2012年秋から防災教育に関わっていた北海道厚真町が、2018年胆振東部地震で甚大な被害を受けてしまいました。発災直後から役場、社会福祉協議会、支援団体等が直面する課題に共に向き合い、研究者としてできることを模索しながら支援を行ってきました。被災者の生活の場が避難所から仮設住宅、災害公営住宅や自宅等へと移行していく中、生活再建やコミュニティの再編、町の復興に際して、継続する課題や新たに取り組むべき課題が生じています。それらについて、実践的研究として被災地の課題に共に向き合い、事態の改善のための取り組みに加わっています。
阪神・淡路大震災、そして東日本大震災を経て全国各地で様々な防災教育が展開されるようになっています。それらの教育活動の中には一過性のものではなく、地域社会に根付いた「文化」になりつつあるものもあります。次項の「災害文化」と関連し、被災地/未災地で継続した防災教育を行っていくための実践的研究に取り組んでいます。その一環として、東日本大震災時に福島県郡山市で3000人が生活した大規模避難所の事例が原点となっている「さすけなぶる」という避難所運営の研修教材の開発・改善と実践、ファシリテーターの育成にも関わっています。また、防災教育と心のケアの一体的な取り組みにも携わっています。

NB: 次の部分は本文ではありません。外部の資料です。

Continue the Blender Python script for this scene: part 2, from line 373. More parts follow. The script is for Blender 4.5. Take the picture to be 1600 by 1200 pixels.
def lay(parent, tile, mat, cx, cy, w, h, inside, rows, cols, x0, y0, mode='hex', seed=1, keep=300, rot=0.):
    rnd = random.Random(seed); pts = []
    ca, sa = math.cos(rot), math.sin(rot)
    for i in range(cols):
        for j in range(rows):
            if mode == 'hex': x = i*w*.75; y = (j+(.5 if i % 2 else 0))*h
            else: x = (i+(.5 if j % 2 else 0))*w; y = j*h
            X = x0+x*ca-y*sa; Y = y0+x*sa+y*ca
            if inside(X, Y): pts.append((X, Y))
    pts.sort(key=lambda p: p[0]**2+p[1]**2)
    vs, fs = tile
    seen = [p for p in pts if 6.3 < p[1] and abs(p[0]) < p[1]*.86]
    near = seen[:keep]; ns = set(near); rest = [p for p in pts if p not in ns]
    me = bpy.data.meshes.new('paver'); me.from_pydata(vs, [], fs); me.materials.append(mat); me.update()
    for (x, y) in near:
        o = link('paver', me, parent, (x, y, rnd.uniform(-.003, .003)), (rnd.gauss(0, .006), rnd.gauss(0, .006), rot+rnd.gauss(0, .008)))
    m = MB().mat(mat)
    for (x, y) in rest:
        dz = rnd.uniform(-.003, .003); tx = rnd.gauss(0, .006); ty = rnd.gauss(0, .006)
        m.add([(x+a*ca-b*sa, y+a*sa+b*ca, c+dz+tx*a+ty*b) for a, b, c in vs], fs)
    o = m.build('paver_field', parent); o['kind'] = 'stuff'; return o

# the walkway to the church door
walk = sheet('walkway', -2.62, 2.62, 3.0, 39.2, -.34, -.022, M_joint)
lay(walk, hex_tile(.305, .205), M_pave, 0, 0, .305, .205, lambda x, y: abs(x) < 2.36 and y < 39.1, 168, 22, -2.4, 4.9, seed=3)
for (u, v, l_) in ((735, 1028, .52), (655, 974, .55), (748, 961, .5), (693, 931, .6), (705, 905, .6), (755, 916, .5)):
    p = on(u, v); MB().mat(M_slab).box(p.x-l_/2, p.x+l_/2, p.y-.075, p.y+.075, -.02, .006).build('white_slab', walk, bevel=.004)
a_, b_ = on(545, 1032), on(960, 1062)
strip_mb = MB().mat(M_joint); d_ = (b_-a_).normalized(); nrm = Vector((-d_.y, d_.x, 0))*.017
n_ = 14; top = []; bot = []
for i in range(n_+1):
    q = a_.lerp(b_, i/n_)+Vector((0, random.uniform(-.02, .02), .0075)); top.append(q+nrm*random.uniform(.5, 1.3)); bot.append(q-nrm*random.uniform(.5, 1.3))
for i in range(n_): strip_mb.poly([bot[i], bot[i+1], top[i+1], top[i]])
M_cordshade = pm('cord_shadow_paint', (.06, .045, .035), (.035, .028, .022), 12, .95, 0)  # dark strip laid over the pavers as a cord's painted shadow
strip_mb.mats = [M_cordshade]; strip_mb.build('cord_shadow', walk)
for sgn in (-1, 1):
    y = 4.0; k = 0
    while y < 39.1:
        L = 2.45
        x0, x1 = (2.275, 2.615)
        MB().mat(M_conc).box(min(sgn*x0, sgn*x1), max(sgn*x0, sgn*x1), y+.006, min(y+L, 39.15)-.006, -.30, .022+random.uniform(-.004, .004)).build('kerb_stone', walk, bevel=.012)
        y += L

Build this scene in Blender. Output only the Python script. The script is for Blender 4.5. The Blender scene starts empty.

国内外には様々な災害の「被災地」があります。その被災地では、個人や家庭・世帯、組織、地域社会に、経験に基づく「災害文化」が様々な形で形成されます。北海道奥尻島と三陸地方では、同じ津波災害でも「災害文化」の伝わり方が異なるように、災害の性質、頻度、地域の背景により、性質や継承・変質過程が多様な災害文化がみられています。資料調査とフィールドワークを中心に、様々な地域の「災害文化」から、特に継承と変質のメカニズムを探っています。